Aim of the task: Everything in the data should be repeated exactly, save for the images.

** START OF Source excerpt **

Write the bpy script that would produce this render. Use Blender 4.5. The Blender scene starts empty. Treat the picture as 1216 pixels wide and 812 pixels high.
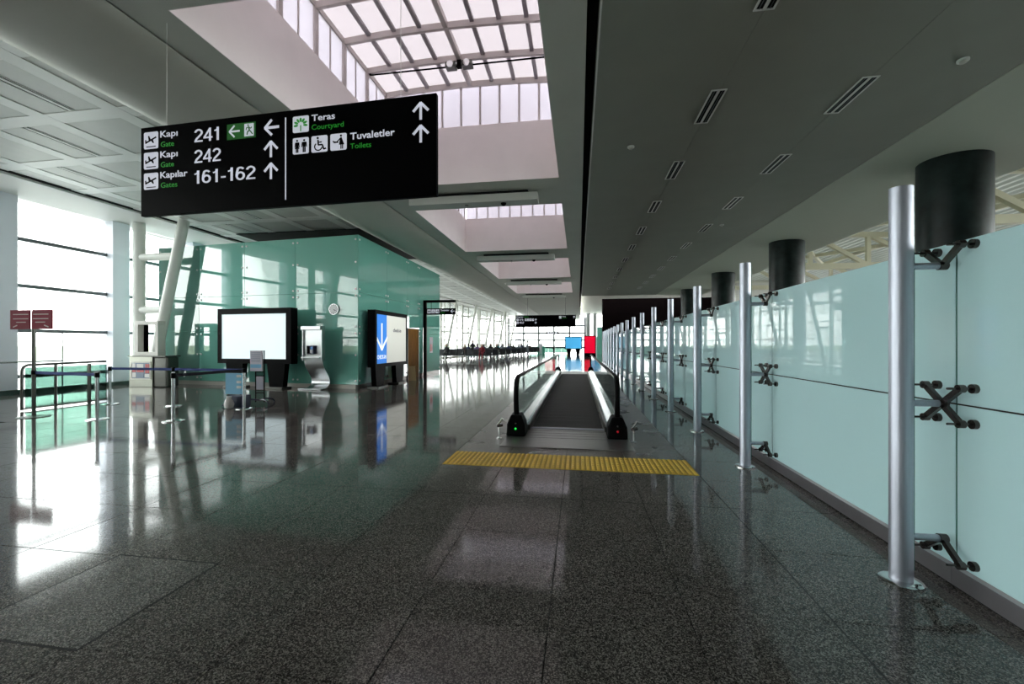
import bpy, bmesh, math, random
from math import pi, sin, cos, radians, atan, atan2, hypot, sqrt
from mathutils import Vector, Matrix

scene = bpy.context.scene
COL = scene.collection
rnd = random.Random(7)

# ---------------------------------------------------------------- camera
cam = bpy.data.objects.new('camera', bpy.data.cameras.new('camera'))
COL.objects.link(cam)
cam.location = (0, 0, 1.5)
cam.rotation_euler = (pi / 2, 0, atan(79 / 505))
cam.data.sensor_width = 36
cam.data.lens = 505 / 1216 * 36
cam.data.shift_y = 2 / 1216
cam.data.clip_start = 0.05
cam.data.clip_end = 1000
scene.camera = cam

# ---------------------------------------------------------------- exposure, sky
EXPO = 3.25
scene.view_settings.view_transform = 'Standard'
scene.view_settings.look = 'None'
scene.view_settings.gamma = 1
scene.view_settings.use_curve_mapping = False
scene.view_settings.exposure = EXPO
scene.cycles.max_bounces = 12
scene.cycles.diffuse_bounces = 5
scene.cycles.glossy_bounces = 5
scene.cycles.transparent_max_bounces = 16
scene.cycles.caustics_reflective = False
scene.cycles.caustics_refractive = False
scene.cycles.sample_clamp_indirect = 6

world = bpy.data.worlds.new('sky')
scene.world = world
world.use_nodes = True
wn = world.node_tree
wn.nodes.clear()
wo = wn.nodes.new('ShaderNodeOutputWorld')
wb = wn.nodes.new('ShaderNodeBackground')
wt = wn.nodes.new('ShaderNodeTexCoord')
ws = wn.nodes.new('ShaderNodeSeparateXYZ')
wr = wn.nodes.new('ShaderNodeValToRGB')
wr.color_ramp.elements[0].position = 0.0
wr.color_ramp.elements[0].color = (1.0, 0.985, 0.965, 1)
wr.color_ramp.elements[1].position = 0.7
wr.color_ramp.elements[1].color = (0.93, 0.965, 1.0, 1)
wn.links.new(wt.outputs['Generated'], ws.inputs[0])
wn.links.new(ws.outputs['Z'], wr.inputs[0])
wn.links.new(wr.outputs[0], wb.inputs['Color'])
wn.links.new(wb.outputs[0], wo.inputs['Surface'])
wb.inputs['Strength'].default_value = 1.25

# ---------------------------------------------------------------- materials
MATS = {}


def mat(name, col, rough=0.5, metal=0.0, spec=0.5, noise=0.0, scale=8.0, emit=0.0, ior=1.5, bump=0.0, stretch=None, coat=0.0):
    if name in MATS:
        return MATS[name]
    m = bpy.data.materials.new(name)
    m.use_nodes = True
    nt = m.node_tree
    b = nt.nodes['Principled BSDF']
    b.inputs['Base Color'].default_value = (*col, 1)
    b.inputs['Roughness'].default_value = rough
    b.inputs['Metallic'].default_value = metal
    b.inputs['Specular IOR Level'].default_value = spec
    b.inputs['IOR'].default_value = ior
    b.inputs['Coat Weight'].default_value = coat
    if emit:
        b.inputs['Emission Color'].default_value = (*col, 1)
        b.inputs['Emission Strength'].default_value = emit
    if noise or bump:
        tc = nt.nodes.new('ShaderNodeNewGeometry')
        mp = nt.nodes.new('ShaderNodeMapping')
        if stretch:
            mp.inputs['Scale'].default_value = stretch
        nz = nt.nodes.new('ShaderNodeTexNoise')
        nz.inputs['Scale'].default_value = scale
        nz.inputs['Detail'].default_value = 4
        nt.links.new(tc.outputs['Position'], mp.inputs[0])
        nt.links.new(mp.outputs[0], nz.inputs['Vector'])
        if noise:
            r = nt.nodes.new('ShaderNodeValToRGB')
            r.color_ramp.elements[0].position = 0.3
            r.color_ramp.elements[1].position = 0.7
            r.color_ramp.elements[0].color = (*[c * (1 - noise) for c in col], 1)
            r.color_ramp.elements[1].color = (*[min(1, c * (1 + noise)) for c in col], 1)
            nt.links.new(nz.outputs['Fac'], r.inputs[0])
            nt.links.new(r.outputs[0], b.inputs['Base Color'])
        if bump:
            bp = nt.nodes.new('ShaderNodeBump')
            bp.inputs['Strength'].default_value = bump
            bp.inputs['Distance'].default_value = 0.01
            nt.links.new(nz.outputs['Fac'], bp.inputs['Height'])
            nt.links.new(bp.outputs[0], b.inputs['Normal'])
    MATS[name] = m
    return m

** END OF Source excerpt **

Solved exercise:
Write the bpy script that would produce this render. Use Blender 4.5. The Blender scene starts empty. Treat the picture as 1216 pixels wide and 812 pixels high.
import bpy, bmesh, math, random
from math import pi, sin, cos, radians, atan, atan2, hypot, sqrt
from mathutils import Vector, Matrix

scene = bpy.context.scene
COL = scene.collection
rnd = random.Random(7)

# ---------------------------------------------------------------- camera
cam = bpy.data.objects.new('camera', bpy.data.cameras.new('camera'))
COL.objects.link(cam)
cam.location = (0, 0, 1.5)
cam.rotation_euler = (pi / 2, 0, atan(79 / 505))
cam.data.sensor_width = 36
cam.data.lens = 505 / 1216 * 36
cam.data.shift_y = 2 / 1216
cam.data.clip_start = 0.05
cam.data.clip_end = 1000
scene.camera = cam

# ---------------------------------------------------------------- exposure, sky
EXPO = 3.25
scene.view_settings.view_transform = 'Standard'
scene.view_settings.look = 'None'
scene.view_settings.gamma = 1
scene.view_settings.use_curve_mapping = False
scene.view_settings.exposure = EXPO
scene.cycles.max_bounces = 12
scene.cycles.diffuse_bounces = 5
scene.cycles.glossy_bounces = 5
scene.cycles.transparent_max_bounces = 16
scene.cycles.caustics_reflective = False
scene.cycles.caustics_refractive = False
scene.cycles.sample_clamp_indirect = 6

world = bpy.data.worlds.new('sky')
scene.world = world
world.use_nodes = True
wn = world.node_tree
wn.nodes.clear()
wo = wn.nodes.new('ShaderNodeOutputWorld')
wb = wn.nodes.new('ShaderNodeBackground')
wt = wn.nodes.new('ShaderNodeTexCoord')
ws = wn.nodes.new('ShaderNodeSeparateXYZ')
wr = wn.nodes.new('ShaderNodeValToRGB')
wr.color_ramp.elements[0].position = 0.0
wr.color_ramp.elements[0].color = (1.0, 0.985, 0.965, 1)
wr.color_ramp.elements[1].position = 0.7
wr.color_ramp.elements[1].color = (0.93, 0.965, 1.0, 1)
wn.links.new(wt.outputs['Generated'], ws.inputs[0])
wn.links.new(ws.outputs['Z'], wr.inputs[0])
wn.links.new(wr.outputs[0], wb.inputs['Color'])
wn.links.new(wb.outputs[0], wo.inputs['Surface'])
wb.inputs['Strength'].default_value = 1.25

# ---------------------------------------------------------------- materials
MATS = {}


def mat(name, col, rough=0.5, metal=0.0, spec=0.5, noise=0.0, scale=8.0, emit=0.0, ior=1.5, bump=0.0, stretch=None, coat=0.0):
    if name in MATS:
        return MATS[name]
    m = bpy.data.materials.new(name)
    m.use_nodes = True
    nt = m.node_tree
    b = nt.nodes['Principled BSDF']
    b.inputs['Base Color'].default_value = (*col, 1)
    b.inputs['Roughness'].default_value = rough
    b.inputs['Metallic'].default_value = metal
    b.inputs['Specular IOR Level'].default_value = spec
    b.inputs['IOR'].default_value = ior
    b.inputs['Coat Weight'].default_value = coat
    if emit:
        b.inputs['Emission Color'].default_value = (*col, 1)
        b.inputs['Emission Strength'].default_value = emit
    if noise or bump:
        tc = nt.nodes.new('ShaderNodeNewGeometry')
        mp = nt.nodes.new('ShaderNodeMapping')
        if stretch:
            mp.inputs['Scale'].default_value = stretch
        nz = nt.nodes.new('ShaderNodeTexNoise')
        nz.inputs['Scale'].default_value = scale
        nz.inputs['Detail'].default_value = 4
        nt.links.new(tc.outputs['Position'], mp.inputs[0])
        nt.links.new(mp.outputs[0], nz.inputs['Vector'])
        if noise:
            r = nt.nodes.new('ShaderNodeValToRGB')
            r.color_ramp.elements[0].position = 0.3
            r.color_ramp.elements[1].position = 0.7
            r.color_ramp.elements[0].color = (*[c * (1 - noise) for c in col], 1)
            r.color_ramp.elements[1].color = (*[min(1, c * (1 + noise)) for c in col], 1)
            nt.links.new(nz.outputs['Fac'], r.inputs[0])
            nt.links.new(r.outputs[0], b.inputs['Base Color'])
        if bump:
            bp = nt.nodes.new('ShaderNodeBump')
            bp.inputs['Strength'].default_value = bump
            bp.inputs['Distance'].default_value = 0.01
            nt.links.new(nz.outputs['Fac'], bp.inputs['Height'])
            nt.links.new(bp.outputs[0], b.inputs['Normal'])
    MATS[name] = m
    return m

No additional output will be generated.